Will the Niagara Falls City Council go along with a proposal from outgoing Mayor Paul Dyster to enact a garbage user fee to help close a more than $5 million deficit in next year’s budget?

Residents will have a chance to voice their opinion on Wednesday night in council chambers at a public hearing scheduled to begin at 6, and Council Chairman Andrew Touma admits he doesn’t know what’s going to happen after that hearing and whether or not lawmakers will even take a vote on enacting the $234.75 user fee that Dyster would like to include in his last budget proposal.

“I just don’t know,” said Touma about Wednesday’s public hearing and possible vote.  “We’ll just have to wait and see but as I’ve said, it is time for lawmakers to make the tough decisions and do the job they were elected to do.  If not a user fee, like many other municipalities have enacted to raise much-needed revenue, then what?  Massive layoffs, a major tax increase, possible service reductions, or all of the above?  The rubber has hit the road, and the future of casino payments is very much up in the air and can no longer be counted on to bail out the budget.  Even with state help, the situation is grim.”

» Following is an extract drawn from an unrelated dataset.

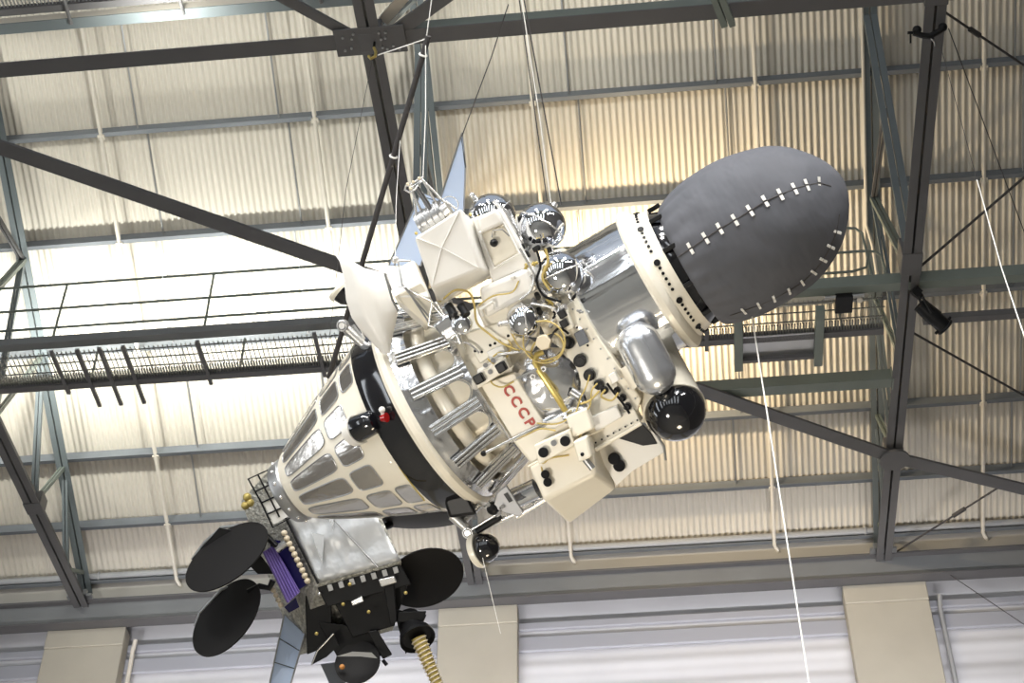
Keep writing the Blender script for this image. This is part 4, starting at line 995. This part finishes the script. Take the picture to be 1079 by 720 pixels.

Touma, like many other observers, is disappointed a lesser fee wasn’t enacted last year to help raise revenue, and he says at this point the city has reached the breaking point and must take action, one way or another, to close the approximate $5.5 million budget hole or face the consequences that could include the appointment by the state of a control board.  

The council needs three of its five members voting yes to approve the user fee, and the two Republican members of the council, Chris Voccio and Kenny Tompkins, who is up for re-election in November, are unlikely yes votes with Voccio on the record as saying it is time for city employees to come to the table to help deal with the budget deficit.

Whatever happens, whoever wins the mayoral election in November will be taking over a city struggling to stay afloat financially after years of administrations and lawmakers passing the buck and relying on casino dollars and reserve funds to balance the budget instead of making tough political decisions on reducing costs and raising new money, decisions that now have to be made or else.   

It may not be a pretty picture, but it is the picture lawmakers and the next administration are facing and for a city hoping to join the development renaissance that has helped revive Buffalo — along with millions from the state — the time for making tough political decisions has arrived.